■ **Exercise task**
Below are records that hold pictures; write out only the lines from their start through the line with "return float(ground_h(np.array([x]), np.array([y]))[0])", exactly, and drop the pictures.

--- START ---

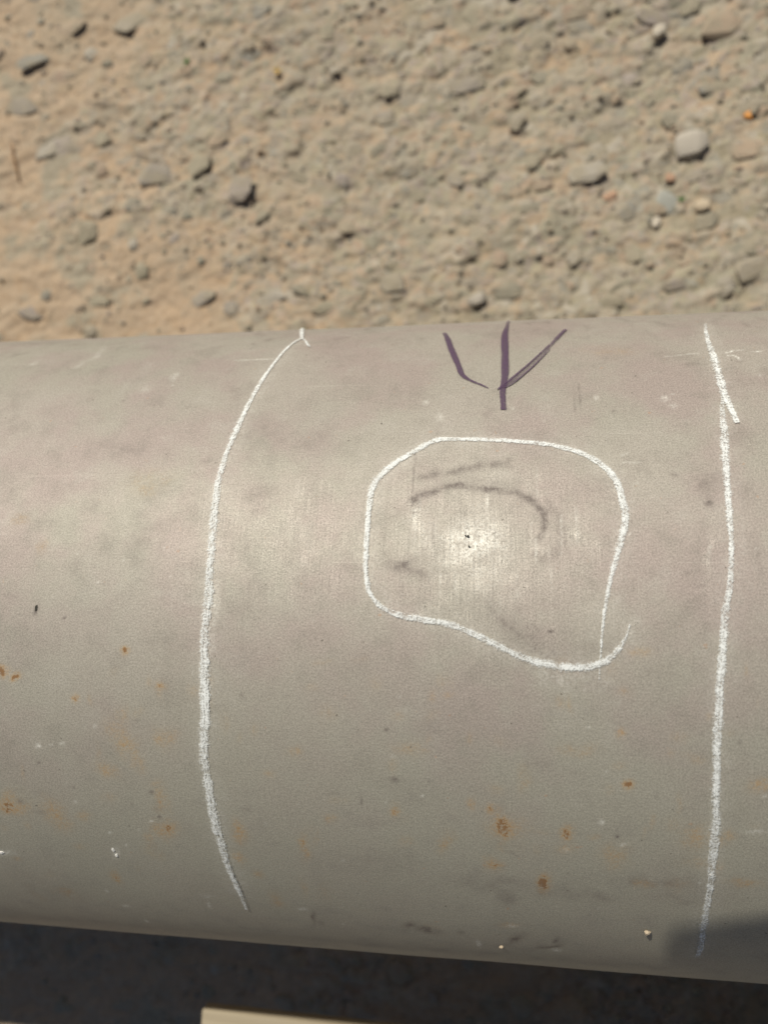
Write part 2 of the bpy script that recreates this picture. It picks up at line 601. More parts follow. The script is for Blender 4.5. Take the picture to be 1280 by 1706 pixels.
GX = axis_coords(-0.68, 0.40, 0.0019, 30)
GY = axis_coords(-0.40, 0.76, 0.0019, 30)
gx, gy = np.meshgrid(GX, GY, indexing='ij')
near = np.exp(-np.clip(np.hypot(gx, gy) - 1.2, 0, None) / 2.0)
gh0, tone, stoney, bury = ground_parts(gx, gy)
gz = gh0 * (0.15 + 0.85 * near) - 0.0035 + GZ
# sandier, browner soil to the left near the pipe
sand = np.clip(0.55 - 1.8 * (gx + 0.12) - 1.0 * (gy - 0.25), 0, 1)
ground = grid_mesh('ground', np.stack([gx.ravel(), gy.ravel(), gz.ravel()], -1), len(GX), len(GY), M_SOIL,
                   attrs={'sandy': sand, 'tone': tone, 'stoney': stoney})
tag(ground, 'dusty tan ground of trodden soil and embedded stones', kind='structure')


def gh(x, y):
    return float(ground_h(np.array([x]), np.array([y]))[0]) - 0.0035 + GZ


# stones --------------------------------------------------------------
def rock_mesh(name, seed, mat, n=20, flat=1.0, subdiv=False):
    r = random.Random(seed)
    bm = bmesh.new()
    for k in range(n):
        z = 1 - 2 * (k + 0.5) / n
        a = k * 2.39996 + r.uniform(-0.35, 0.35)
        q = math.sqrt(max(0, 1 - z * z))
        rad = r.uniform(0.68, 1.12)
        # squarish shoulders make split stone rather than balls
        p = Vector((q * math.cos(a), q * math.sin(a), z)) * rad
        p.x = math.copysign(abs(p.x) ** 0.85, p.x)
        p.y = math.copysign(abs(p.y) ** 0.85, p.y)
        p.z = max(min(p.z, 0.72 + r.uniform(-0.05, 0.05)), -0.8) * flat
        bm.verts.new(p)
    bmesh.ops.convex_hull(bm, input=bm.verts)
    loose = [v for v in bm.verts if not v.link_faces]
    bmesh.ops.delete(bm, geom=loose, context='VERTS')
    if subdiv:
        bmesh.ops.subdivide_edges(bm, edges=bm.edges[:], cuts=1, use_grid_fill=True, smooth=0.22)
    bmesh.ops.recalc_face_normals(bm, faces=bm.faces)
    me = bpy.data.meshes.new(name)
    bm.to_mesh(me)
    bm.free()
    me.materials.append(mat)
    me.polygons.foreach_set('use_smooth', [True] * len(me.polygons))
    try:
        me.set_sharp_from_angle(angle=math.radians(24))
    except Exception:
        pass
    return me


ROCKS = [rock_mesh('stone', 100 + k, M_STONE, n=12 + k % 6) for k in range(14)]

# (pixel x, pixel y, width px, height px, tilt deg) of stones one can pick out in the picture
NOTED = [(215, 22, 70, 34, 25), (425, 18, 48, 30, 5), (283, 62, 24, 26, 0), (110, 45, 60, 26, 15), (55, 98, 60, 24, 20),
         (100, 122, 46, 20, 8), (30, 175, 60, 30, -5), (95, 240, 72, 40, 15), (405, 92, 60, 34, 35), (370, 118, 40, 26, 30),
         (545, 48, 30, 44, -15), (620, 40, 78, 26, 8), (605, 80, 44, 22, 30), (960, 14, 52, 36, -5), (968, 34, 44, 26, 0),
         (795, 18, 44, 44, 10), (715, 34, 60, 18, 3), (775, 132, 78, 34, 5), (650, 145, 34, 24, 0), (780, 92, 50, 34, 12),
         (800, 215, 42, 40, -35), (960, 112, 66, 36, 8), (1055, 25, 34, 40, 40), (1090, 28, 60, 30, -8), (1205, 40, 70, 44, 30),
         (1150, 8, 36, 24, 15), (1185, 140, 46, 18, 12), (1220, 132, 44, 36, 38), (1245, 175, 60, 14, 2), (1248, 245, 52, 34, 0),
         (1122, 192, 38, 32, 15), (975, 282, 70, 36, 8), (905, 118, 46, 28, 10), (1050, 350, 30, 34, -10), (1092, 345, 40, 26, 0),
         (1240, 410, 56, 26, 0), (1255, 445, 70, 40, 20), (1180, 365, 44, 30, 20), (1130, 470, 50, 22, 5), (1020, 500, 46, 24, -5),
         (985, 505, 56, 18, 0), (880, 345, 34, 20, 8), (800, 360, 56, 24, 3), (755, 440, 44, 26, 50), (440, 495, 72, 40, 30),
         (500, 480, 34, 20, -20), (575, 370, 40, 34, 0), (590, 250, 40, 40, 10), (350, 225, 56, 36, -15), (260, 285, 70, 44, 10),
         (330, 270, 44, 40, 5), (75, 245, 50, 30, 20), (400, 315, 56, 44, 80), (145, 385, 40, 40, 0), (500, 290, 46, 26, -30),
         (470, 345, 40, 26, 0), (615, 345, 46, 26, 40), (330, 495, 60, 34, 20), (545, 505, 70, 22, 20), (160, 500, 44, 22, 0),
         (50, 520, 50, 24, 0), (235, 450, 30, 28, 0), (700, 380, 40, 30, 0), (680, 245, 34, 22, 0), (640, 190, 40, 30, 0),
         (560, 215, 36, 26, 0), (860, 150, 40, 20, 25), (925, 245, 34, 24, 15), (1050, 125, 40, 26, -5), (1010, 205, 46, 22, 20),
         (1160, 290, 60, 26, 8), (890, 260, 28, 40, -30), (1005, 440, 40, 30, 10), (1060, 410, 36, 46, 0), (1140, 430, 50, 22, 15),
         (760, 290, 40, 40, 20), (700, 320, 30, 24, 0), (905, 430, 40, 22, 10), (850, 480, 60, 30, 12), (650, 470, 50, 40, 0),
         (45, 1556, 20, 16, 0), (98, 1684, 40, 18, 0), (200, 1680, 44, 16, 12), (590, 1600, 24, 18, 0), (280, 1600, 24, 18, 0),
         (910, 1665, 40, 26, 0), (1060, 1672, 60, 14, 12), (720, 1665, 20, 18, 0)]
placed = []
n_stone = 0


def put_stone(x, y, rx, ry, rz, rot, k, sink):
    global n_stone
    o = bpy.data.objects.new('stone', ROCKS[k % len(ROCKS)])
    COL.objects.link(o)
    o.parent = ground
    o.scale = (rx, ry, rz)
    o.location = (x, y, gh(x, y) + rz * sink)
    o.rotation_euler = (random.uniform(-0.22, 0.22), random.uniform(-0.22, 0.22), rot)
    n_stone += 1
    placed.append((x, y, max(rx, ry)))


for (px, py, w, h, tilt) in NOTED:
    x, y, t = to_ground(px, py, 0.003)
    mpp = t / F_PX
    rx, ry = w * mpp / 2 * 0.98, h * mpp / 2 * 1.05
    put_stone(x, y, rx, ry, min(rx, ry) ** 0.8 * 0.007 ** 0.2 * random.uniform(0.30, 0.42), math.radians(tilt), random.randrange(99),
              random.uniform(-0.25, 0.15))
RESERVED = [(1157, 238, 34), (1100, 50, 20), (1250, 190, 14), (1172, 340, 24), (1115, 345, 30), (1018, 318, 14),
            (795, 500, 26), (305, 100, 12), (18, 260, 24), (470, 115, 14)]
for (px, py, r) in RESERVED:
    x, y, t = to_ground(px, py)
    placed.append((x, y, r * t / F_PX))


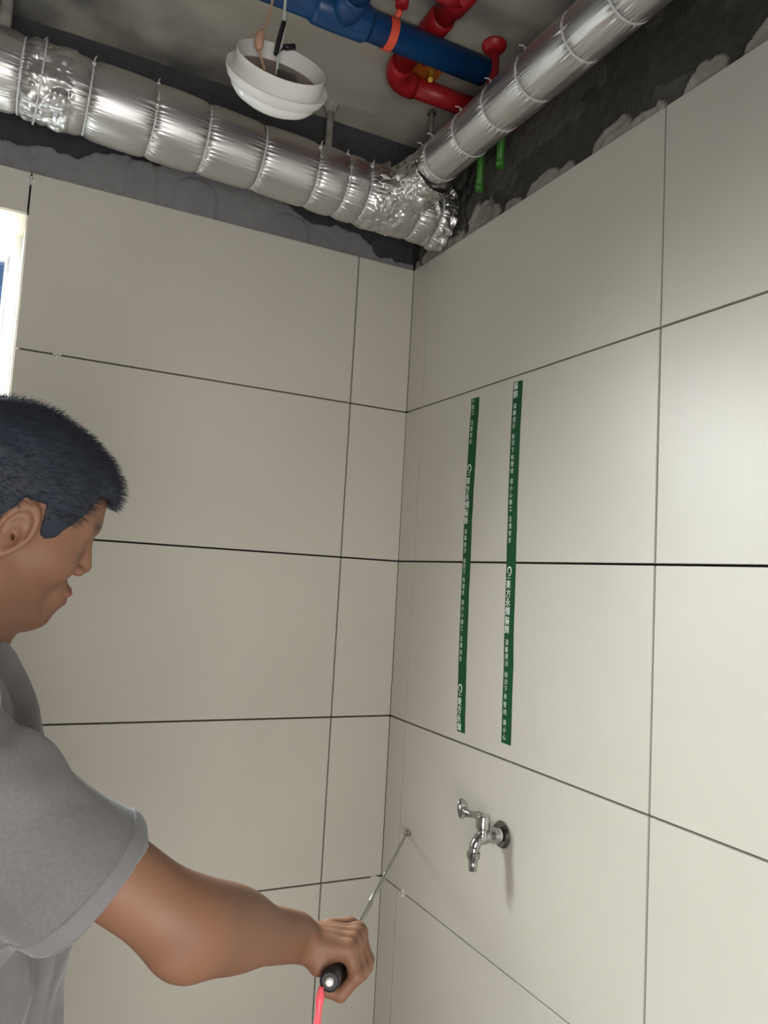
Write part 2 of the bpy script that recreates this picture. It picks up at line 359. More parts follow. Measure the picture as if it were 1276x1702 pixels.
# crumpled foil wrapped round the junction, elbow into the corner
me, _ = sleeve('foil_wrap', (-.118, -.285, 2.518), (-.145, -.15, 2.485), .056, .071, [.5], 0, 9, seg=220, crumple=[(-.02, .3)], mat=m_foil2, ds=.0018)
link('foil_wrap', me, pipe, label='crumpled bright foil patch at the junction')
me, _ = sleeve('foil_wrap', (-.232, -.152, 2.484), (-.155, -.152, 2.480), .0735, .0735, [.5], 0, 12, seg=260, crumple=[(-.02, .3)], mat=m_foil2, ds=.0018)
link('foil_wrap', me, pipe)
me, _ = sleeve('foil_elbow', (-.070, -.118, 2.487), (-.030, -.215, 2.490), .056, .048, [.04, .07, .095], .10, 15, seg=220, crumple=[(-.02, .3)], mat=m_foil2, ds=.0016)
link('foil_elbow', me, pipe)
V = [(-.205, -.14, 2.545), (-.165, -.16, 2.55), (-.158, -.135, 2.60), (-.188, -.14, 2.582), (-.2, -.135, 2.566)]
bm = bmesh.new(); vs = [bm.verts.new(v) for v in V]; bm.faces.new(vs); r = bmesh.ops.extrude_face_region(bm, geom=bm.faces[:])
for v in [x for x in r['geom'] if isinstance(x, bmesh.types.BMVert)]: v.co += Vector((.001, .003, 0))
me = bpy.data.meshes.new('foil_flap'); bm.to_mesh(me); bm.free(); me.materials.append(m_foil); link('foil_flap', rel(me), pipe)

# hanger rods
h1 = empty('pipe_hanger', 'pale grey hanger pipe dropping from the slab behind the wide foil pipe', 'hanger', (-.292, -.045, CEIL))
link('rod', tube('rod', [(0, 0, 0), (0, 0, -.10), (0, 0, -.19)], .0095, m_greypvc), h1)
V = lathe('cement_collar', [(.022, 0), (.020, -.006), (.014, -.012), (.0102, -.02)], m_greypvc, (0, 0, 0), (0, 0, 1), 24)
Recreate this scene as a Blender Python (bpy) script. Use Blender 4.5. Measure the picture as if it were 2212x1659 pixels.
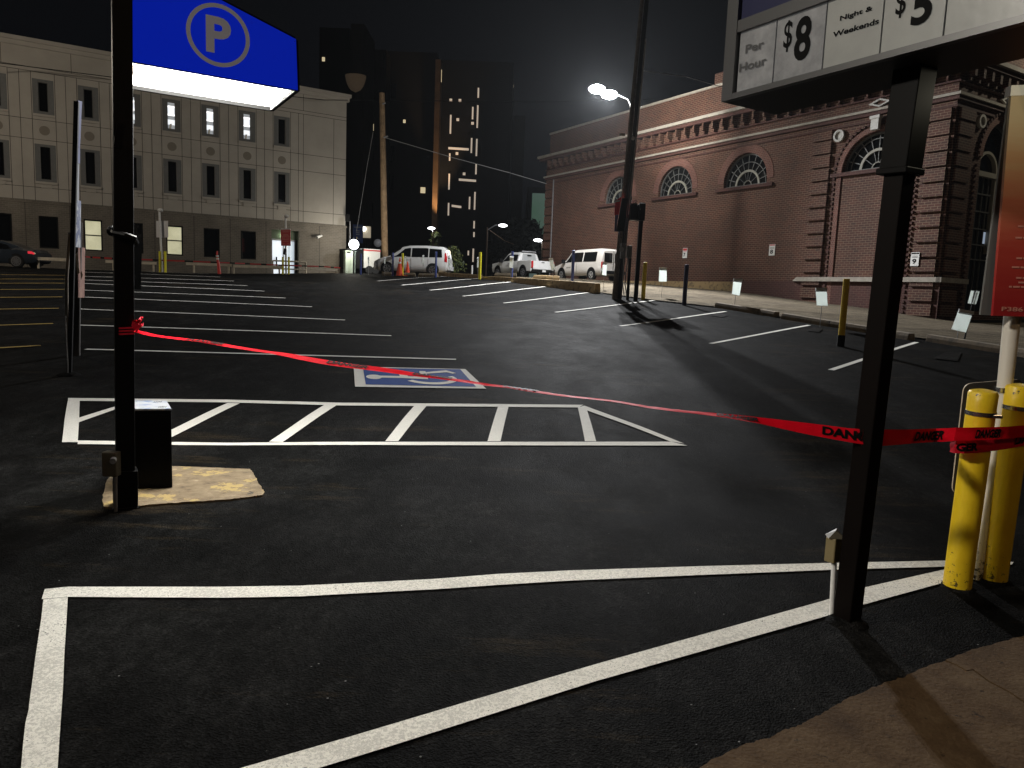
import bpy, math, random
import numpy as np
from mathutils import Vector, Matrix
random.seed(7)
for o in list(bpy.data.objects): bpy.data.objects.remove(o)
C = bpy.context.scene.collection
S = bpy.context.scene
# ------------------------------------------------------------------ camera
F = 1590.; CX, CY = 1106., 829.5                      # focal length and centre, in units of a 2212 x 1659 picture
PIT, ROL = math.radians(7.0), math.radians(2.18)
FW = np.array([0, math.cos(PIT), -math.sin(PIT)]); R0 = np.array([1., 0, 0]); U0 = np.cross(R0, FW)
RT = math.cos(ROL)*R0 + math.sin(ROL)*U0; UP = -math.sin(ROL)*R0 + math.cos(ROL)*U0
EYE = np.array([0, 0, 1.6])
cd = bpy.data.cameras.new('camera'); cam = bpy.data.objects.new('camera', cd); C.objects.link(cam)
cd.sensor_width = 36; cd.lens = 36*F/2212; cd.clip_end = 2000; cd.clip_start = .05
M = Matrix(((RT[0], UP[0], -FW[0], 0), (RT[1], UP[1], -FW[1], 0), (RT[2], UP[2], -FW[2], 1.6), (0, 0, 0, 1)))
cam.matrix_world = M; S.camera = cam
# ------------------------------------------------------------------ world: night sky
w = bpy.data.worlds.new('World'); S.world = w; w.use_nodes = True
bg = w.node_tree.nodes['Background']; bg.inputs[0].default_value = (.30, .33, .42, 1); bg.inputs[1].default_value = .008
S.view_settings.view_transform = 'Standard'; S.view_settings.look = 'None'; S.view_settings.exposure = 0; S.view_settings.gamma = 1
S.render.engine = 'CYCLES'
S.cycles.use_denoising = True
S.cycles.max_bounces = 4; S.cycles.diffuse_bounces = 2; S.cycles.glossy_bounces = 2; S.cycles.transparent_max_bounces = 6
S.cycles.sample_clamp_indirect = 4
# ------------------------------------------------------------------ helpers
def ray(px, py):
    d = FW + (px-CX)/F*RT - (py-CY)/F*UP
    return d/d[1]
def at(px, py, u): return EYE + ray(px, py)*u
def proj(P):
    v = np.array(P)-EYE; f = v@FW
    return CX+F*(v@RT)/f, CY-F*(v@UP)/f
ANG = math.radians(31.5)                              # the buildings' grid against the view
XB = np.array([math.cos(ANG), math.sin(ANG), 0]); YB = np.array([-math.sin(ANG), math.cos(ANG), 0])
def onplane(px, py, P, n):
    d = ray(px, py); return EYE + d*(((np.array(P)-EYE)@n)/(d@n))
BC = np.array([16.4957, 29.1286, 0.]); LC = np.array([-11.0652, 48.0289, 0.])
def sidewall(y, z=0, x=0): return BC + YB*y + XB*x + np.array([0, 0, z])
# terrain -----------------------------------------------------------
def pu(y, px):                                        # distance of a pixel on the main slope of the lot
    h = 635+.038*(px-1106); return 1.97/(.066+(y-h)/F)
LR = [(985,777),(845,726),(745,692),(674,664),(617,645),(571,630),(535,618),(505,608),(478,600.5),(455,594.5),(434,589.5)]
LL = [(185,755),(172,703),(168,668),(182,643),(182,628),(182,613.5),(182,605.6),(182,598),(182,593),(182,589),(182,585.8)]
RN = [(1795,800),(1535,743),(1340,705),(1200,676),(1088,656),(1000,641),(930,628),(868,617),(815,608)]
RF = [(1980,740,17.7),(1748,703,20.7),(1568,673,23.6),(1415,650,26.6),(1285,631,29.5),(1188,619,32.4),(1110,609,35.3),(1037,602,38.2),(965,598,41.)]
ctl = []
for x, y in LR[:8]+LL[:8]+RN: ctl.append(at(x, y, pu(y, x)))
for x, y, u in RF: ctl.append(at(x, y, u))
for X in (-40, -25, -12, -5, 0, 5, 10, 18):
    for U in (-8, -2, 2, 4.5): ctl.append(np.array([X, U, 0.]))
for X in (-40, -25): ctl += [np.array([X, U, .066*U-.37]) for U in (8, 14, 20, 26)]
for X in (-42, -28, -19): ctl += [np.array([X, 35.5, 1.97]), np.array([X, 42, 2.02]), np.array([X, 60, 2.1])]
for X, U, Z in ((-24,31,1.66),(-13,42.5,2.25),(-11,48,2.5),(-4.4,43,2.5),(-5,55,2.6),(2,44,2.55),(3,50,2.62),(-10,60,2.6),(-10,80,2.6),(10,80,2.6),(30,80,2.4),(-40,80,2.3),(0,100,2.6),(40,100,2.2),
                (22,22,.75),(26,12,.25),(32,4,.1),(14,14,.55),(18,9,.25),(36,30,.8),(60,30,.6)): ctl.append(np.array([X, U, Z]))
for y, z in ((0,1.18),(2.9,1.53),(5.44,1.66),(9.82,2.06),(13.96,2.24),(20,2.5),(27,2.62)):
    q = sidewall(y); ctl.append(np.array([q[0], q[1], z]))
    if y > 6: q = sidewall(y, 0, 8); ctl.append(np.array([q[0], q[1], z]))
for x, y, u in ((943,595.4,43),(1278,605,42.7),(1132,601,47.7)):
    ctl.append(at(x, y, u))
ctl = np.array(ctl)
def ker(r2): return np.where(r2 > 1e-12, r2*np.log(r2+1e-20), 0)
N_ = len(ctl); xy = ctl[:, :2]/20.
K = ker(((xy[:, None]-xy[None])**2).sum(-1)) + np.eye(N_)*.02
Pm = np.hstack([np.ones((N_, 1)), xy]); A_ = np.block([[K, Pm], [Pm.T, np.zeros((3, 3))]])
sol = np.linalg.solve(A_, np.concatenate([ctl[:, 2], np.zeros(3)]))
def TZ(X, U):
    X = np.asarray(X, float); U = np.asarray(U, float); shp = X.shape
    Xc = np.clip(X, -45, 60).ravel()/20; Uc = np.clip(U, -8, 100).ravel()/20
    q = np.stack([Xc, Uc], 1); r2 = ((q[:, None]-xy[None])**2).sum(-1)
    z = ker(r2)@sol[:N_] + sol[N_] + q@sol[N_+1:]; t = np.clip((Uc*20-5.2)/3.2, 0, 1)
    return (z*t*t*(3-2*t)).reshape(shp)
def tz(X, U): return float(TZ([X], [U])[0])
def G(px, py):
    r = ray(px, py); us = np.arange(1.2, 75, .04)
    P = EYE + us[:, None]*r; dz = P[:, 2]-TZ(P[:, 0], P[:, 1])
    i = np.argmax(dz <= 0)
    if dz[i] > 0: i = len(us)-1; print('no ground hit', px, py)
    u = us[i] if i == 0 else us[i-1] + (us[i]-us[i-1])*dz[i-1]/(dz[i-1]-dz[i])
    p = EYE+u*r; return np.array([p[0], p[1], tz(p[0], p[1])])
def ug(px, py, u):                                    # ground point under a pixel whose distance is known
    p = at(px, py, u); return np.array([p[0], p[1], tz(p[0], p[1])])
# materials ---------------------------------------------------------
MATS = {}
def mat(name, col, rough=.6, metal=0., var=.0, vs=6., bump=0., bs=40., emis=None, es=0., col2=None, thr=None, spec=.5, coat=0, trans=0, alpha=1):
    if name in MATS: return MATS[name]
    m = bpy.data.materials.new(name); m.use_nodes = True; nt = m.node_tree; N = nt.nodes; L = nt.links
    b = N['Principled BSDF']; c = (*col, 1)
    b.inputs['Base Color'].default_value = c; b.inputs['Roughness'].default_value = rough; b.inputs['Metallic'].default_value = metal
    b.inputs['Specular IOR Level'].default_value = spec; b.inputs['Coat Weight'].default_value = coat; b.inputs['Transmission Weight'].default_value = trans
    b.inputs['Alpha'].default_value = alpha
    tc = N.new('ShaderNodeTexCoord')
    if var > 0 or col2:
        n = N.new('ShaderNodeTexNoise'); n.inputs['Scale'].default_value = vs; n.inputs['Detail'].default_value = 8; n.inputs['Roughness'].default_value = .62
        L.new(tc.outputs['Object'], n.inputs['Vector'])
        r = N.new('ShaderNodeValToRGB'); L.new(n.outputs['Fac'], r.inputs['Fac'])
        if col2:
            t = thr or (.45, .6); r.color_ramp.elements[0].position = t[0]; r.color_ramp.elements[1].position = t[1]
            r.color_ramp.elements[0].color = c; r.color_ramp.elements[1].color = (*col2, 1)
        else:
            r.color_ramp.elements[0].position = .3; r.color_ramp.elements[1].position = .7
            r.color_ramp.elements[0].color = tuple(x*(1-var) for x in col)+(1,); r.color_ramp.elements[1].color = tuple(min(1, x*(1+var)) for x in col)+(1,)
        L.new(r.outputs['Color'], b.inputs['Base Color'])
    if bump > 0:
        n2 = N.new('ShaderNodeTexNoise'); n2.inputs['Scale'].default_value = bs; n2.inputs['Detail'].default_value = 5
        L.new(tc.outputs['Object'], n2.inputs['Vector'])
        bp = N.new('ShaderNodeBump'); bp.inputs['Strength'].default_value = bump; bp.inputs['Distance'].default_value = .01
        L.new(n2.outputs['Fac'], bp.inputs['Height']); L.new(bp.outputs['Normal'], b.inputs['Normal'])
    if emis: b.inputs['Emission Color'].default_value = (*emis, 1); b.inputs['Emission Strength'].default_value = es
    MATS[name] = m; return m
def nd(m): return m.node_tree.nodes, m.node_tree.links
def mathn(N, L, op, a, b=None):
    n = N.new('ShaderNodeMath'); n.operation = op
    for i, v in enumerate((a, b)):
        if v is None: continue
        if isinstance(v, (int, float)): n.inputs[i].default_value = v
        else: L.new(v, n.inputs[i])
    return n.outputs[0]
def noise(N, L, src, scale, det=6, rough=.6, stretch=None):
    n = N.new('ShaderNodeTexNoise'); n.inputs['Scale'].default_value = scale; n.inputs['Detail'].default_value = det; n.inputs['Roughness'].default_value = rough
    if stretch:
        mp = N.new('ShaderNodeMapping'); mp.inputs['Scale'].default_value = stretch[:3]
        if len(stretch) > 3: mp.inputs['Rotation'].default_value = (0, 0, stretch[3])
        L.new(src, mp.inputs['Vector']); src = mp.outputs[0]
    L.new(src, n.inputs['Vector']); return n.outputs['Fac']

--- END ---

■ **Task answer**
Write part 2 of the bpy script that recreates this picture. It picks up at line 601. More parts follow. The script is for Blender 4.5. Take the picture to be 1280 by 1706 pixels.
GX = axis_coords(-0.68, 0.40, 0.0019, 30)
GY = axis_coords(-0.40, 0.76, 0.0019, 30)
gx, gy = np.meshgrid(GX, GY, indexing='ij')
near = np.exp(-np.clip(np.hypot(gx, gy) - 1.2, 0, None) / 2.0)
gh0, tone, stoney, bury = ground_parts(gx, gy)
gz = gh0 * (0.15 + 0.85 * near) - 0.0035 + GZ
# sandier, browner soil to the left near the pipe
sand = np.clip(0.55 - 1.8 * (gx + 0.12) - 1.0 * (gy - 0.25), 0, 1)
ground = grid_mesh('ground', np.stack([gx.ravel(), gy.ravel(), gz.ravel()], -1), len(GX), len(GY), M_SOIL,
                   attrs={'sandy': sand, 'tone': tone, 'stoney': stoney})
tag(ground, 'dusty tan ground of trodden soil and embedded stones', kind='structure')


def gh(x, y):
    return float(ground_h(np.array([x]), np.array([y]))[0]) - 0.0035 + GZ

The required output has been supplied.